— Start MATERIAL PROVIDED —
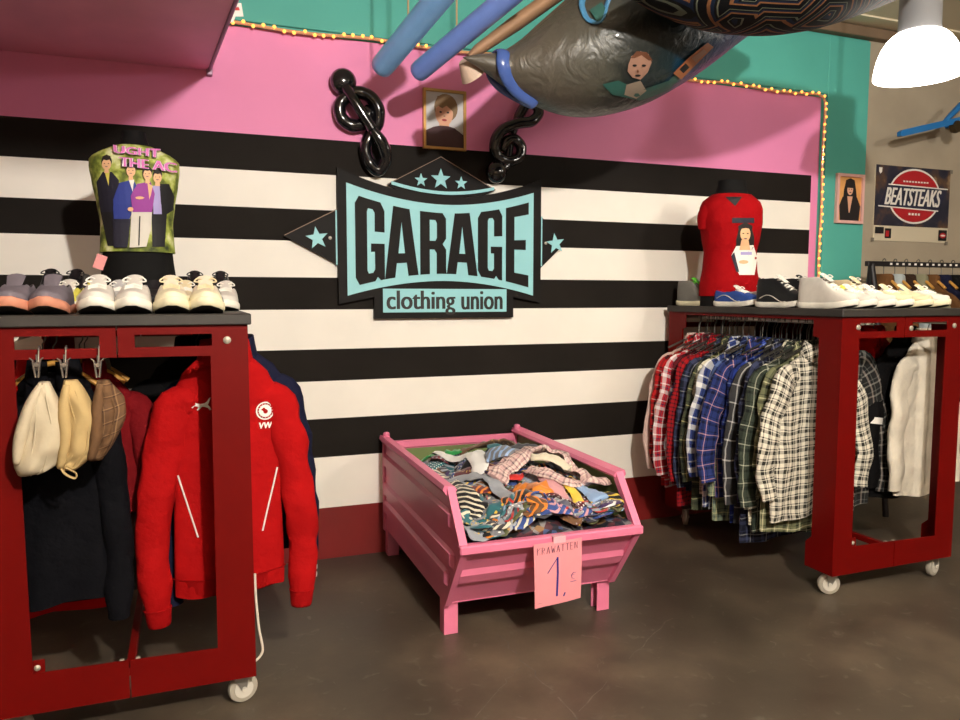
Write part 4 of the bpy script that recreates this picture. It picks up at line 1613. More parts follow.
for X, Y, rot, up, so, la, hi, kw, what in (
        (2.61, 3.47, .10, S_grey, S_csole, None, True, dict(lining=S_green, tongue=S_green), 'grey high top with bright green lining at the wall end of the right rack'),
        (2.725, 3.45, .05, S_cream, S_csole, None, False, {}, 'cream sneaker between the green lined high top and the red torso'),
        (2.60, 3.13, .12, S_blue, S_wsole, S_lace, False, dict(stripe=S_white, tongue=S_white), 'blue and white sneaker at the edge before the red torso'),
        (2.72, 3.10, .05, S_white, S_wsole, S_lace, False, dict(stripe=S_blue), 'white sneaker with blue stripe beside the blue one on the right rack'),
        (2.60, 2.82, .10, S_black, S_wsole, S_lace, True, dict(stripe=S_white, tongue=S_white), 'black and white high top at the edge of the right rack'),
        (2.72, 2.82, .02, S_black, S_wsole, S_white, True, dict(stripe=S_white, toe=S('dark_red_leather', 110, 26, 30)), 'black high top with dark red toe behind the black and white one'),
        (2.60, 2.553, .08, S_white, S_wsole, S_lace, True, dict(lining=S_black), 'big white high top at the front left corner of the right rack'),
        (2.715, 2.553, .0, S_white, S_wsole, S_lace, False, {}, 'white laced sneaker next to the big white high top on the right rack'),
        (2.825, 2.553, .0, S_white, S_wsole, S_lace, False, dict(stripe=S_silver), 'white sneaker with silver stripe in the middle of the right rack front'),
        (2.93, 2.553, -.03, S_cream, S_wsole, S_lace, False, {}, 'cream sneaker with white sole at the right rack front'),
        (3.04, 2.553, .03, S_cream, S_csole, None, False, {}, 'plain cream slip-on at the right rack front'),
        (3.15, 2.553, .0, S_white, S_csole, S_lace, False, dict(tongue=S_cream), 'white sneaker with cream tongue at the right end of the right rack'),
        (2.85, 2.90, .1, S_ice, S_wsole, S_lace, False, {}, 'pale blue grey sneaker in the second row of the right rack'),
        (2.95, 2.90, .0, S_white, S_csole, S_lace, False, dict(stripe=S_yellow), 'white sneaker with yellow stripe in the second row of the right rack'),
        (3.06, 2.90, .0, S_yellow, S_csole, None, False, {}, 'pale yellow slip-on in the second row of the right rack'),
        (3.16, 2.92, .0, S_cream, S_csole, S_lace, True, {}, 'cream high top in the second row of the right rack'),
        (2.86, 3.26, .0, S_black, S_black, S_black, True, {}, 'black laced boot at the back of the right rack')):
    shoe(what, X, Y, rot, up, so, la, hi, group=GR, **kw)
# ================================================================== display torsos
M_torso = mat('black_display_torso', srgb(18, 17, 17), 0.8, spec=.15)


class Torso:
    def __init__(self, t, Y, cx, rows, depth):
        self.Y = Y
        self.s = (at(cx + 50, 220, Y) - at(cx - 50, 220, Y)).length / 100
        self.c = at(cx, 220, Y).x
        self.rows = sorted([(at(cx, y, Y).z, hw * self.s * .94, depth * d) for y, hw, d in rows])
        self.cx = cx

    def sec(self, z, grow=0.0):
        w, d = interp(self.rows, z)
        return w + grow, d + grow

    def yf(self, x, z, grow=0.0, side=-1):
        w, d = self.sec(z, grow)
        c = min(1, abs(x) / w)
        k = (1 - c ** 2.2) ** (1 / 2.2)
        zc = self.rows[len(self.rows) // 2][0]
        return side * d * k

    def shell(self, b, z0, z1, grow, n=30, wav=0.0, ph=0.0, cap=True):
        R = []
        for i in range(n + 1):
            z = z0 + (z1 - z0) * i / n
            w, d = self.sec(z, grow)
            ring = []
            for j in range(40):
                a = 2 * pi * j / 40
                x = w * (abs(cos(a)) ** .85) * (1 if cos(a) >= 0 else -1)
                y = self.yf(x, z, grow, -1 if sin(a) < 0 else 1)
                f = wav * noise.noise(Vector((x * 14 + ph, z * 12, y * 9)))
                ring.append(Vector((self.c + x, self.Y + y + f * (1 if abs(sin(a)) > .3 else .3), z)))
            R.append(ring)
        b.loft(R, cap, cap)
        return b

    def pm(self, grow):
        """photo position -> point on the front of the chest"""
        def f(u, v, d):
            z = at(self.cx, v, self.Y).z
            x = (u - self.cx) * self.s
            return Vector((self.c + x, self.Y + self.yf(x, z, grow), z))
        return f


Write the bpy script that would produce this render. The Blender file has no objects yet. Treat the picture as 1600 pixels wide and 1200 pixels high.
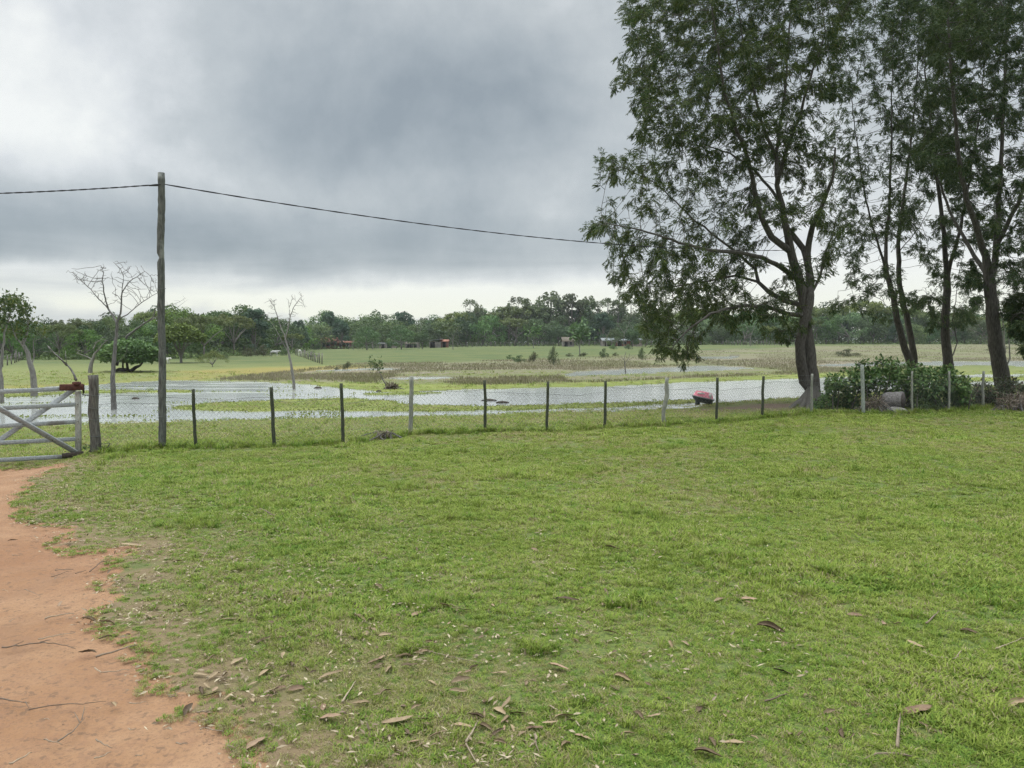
— End MATERIAL PROVIDED —
**WHAT TO PRODUCE:** Exclude the pictures. Write out the remaining data exactly.

**TASK RESPONSE:**
Write part 4 of the bpy script that recreates this picture. It picks up at line 1613. More parts follow.
for X, Y, rot, up, so, la, hi, kw, what in (
        (2.61, 3.47, .10, S_grey, S_csole, None, True, dict(lining=S_green, tongue=S_green), 'grey high top with bright green lining at the wall end of the right rack'),
        (2.725, 3.45, .05, S_cream, S_csole, None, False, {}, 'cream sneaker between the green lined high top and the red torso'),
        (2.60, 3.13, .12, S_blue, S_wsole, S_lace, False, dict(stripe=S_white, tongue=S_white), 'blue and white sneaker at the edge before the red torso'),
        (2.72, 3.10, .05, S_white, S_wsole, S_lace, False, dict(stripe=S_blue), 'white sneaker with blue stripe beside the blue one on the right rack'),
        (2.60, 2.82, .10, S_black, S_wsole, S_lace, True, dict(stripe=S_white, tongue=S_white), 'black and white high top at the edge of the right rack'),
        (2.72, 2.82, .02, S_black, S_wsole, S_white, True, dict(stripe=S_white, toe=S('dark_red_leather', 110, 26, 30)), 'black high top with dark red toe behind the black and white one'),
        (2.60, 2.553, .08, S_white, S_wsole, S_lace, True, dict(lining=S_black), 'big white high top at the front left corner of the right rack'),
        (2.715, 2.553, .0, S_white, S_wsole, S_lace, False, {}, 'white laced sneaker next to the big white high top on the right rack'),
        (2.825, 2.553, .0, S_white, S_wsole, S_lace, False, dict(stripe=S_silver), 'white sneaker with silver stripe in the middle of the right rack front'),
        (2.93, 2.553, -.03, S_cream, S_wsole, S_lace, False, {}, 'cream sneaker with white sole at the right rack front'),
        (3.04, 2.553, .03, S_cream, S_csole, None, False, {}, 'plain cream slip-on at the right rack front'),
        (3.15, 2.553, .0, S_white, S_csole, S_lace, False, dict(tongue=S_cream), 'white sneaker with cream tongue at the right end of the right rack'),
        (2.85, 2.90, .1, S_ice, S_wsole, S_lace, False, {}, 'pale blue grey sneaker in the second row of the right rack'),
        (2.95, 2.90, .0, S_white, S_csole, S_lace, False, dict(stripe=S_yellow), 'white sneaker with yellow stripe in the second row of the right rack'),
        (3.06, 2.90, .0, S_yellow, S_csole, None, False, {}, 'pale yellow slip-on in the second row of the right rack'),
        (3.16, 2.92, .0, S_cream, S_csole, S_lace, True, {}, 'cream high top in the second row of the right rack'),
        (2.86, 3.26, .0, S_black, S_black, S_black, True, {}, 'black laced boot at the back of the right rack')):
    shoe(what, X, Y, rot, up, so, la, hi, group=GR, **kw)
# ================================================================== display torsos
M_torso = mat('black_display_torso', srgb(18, 17, 17), 0.8, spec=.15)


class Torso:
    def __init__(self, t, Y, cx, rows, depth):
        self.Y = Y
        self.s = (at(cx + 50, 220, Y) - at(cx - 50, 220, Y)).length / 100
        self.c = at(cx, 220, Y).x
        self.rows = sorted([(at(cx, y, Y).z, hw * self.s * .94, depth * d) for y, hw, d in rows])
        self.cx = cx

    def sec(self, z, grow=0.0):
        w, d = interp(self.rows, z)
        return w + grow, d + grow

    def yf(self, x, z, grow=0.0, side=-1):
        w, d = self.sec(z, grow)
        c = min(1, abs(x) / w)
        k = (1 - c ** 2.2) ** (1 / 2.2)
        zc = self.rows[len(self.rows) // 2][0]
        return side * d * k

    def shell(self, b, z0, z1, grow, n=30, wav=0.0, ph=0.0, cap=True):
        R = []
        for i in range(n + 1):
            z = z0 + (z1 - z0) * i / n
            w, d = self.sec(z, grow)
            ring = []
            for j in range(40):
                a = 2 * pi * j / 40
                x = w * (abs(cos(a)) ** .85) * (1 if cos(a) >= 0 else -1)
                y = self.yf(x, z, grow, -1 if sin(a) < 0 else 1)
                f = wav * noise.noise(Vector((x * 14 + ph, z * 12, y * 9)))
                ring.append(Vector((self.c + x, self.Y + y + f * (1 if abs(sin(a)) > .3 else .3), z)))
            R.append(ring)
        b.loft(R, cap, cap)
        return b

    def pm(self, grow):
        """photo position -> point on the front of the chest"""
        def f(u, v, d):
            z = at(self.cx, v, self.Y).z
            x = (u - self.cx) * self.s
            return Vector((self.c + x, self.Y + self.yf(x, z, grow), z))
        return f


Write the bpy script that would produce this render. The Blender file has no objects yet. Treat the picture as 1600 pixels wide and 1200 pixels high.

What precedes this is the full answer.